The U.S. Needs to do More to About Global Overpopulation

In our book Enough of Us, We discuss the U.S. government’s denying financial support to family planning programs run by the United Nations Population Fund (UNFPA) and the U.S. Agency for International Development (USAID). For eight years this shameful policy ruled as a result of baseless fear that the money would be used for abortions in China and developing countries.

Starting in 2009, Congress and the current administration reversed those policies.  In December 2011 Congress froze family planning assistance at the previous year’s level of $575 million, but cut funding for UNFPA from $40 million to $35 Million. While that is a setback, it could have been worse. Congressional representatives who oppose family planning wanted to cut UNFPA’s allotment by 25 percent, or $10 million.

Population Institute President Robert Walker

But for family planning advocates, who wanted a $1 billion-dollar appropriation, the allotment was way too small. Population Institute ( president Robert Walker said, “There is still a large unmet need for family planning in the world. With the largest generation ever of young people entering their prime reproductive years, the U.S. should be boosting its support for both UNFPA and country-to-country assistance.”

While acknowledging Congressional budget pressures, Population Institute (PI) takes the position that support for family planning (or FP … and yes, this will be the final abbreviation) is cost effective. It leads to improved health, reductions in infant and maternal mortality, greater gender equality (see last week’s article on child brides) better education, and reduction in poverty. These higher standards of living make for less pressure on developed countries to assist poorer countries on many levels.

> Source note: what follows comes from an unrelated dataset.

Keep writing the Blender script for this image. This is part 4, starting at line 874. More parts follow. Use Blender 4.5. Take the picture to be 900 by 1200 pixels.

In light of this, it is interesting to us that USAID has plans to phase out FP assistance in Latin America. The motivation for such a move is based on FP progress in the region. The problem is that Latin American is not really a single region. It’s doubtful whether people in San Salvador feel like they are in the same region as those in Rio. PI worries about the implications of graduating countries out of USAID family planning support. Some of the countries now receiving it may not be equipped to progress without assistance from UNFPA and USAID.

The latter agency bases its needs evaluations on fertility rates, contraceptive use, and infant mortality. But if family planning aid is reduced or discontinued, PI fears, the contraceptive “security” and reproductive health may be compromised, although further assistance may come from other providers, including nonprofits and the commercial sector.

“While ‘graduation’ is a desired outcome, it’s important that the gains that have been made are not endangered by the phase-out of family planning assistance. In some of the countries that were studied, the availability of contraceptives is still a problem, and indigenous populations, the rural poor, and adolescents in particular, may be underserved.” This is a concern expressed in a PI report of last October. Among other recommendations, the report advises that USAID:

  • Closely monitor the situations in “graduating” countries;
  • Continue to provide assistance to Bolivia and Guatemala, especially in reaching poor, indigenous, rural, adolescent, and “hard to reach” populations;
  • Continue to provide across-the-board FP assistance to Haiti and to use the experience there to identify and test strategies that could be used in future emergencies around the world;
  • Study USAID graduation in order to evaluate its effects.

During the current presidential campaign primary election season, the question of overspending on foreign aid has come up more than once. But how much do we actually spend on foreign aid of all kinds? According to a CNN poll taken last April, on average Americans estimate that foreign aid takes up 10 percent of the federal budget, and one in five think it represents about 30 percent of the money the government spends. The actual amount is more like one percent, according to data from the Office of Management and Budget from the 2010 fiscal year’s $3.5 trillion budget (

Fortunately, the current administration has seen the importance of providing have-not nations with the resources to manage their respective populations. Two weeks ago, President Obama asked Congress to restore funding for international family planning to the fiscal year 2010 levels. As PI put it, “This is good news for the 215 million women in developing countries who need access to family planning services and information.

The 2012 budget allotted $610 million to international FP. The proposed budget for 2013 asks for almost $643 million, including $39 million for UNFPA.

Population Institute sees this as a positive. “The administration’s budget reduces funding for other areas of bilateral foreign assistance, including other health-related programs, but in view of the critical importance of family planning, the administration obviously felt it was important to reverse the recent cutbacks in funding.”

So while the proposed FP budget is not the one billion that family planning organizations would like to see – and it does not fully restore the $40 million for UNFPA of a few years ago, it certainly is an improvement over recent declines.

The challenge is now before us. Do Americans share their opinions with those in Congress who represent them? Will we support family planning? And will so many of us remain clueless about what a small percentage of our budget goes to dealing with the problems of overpopulation – and that we need to think twice before making children – and giving others around the world the opportunities and incentives to do the same?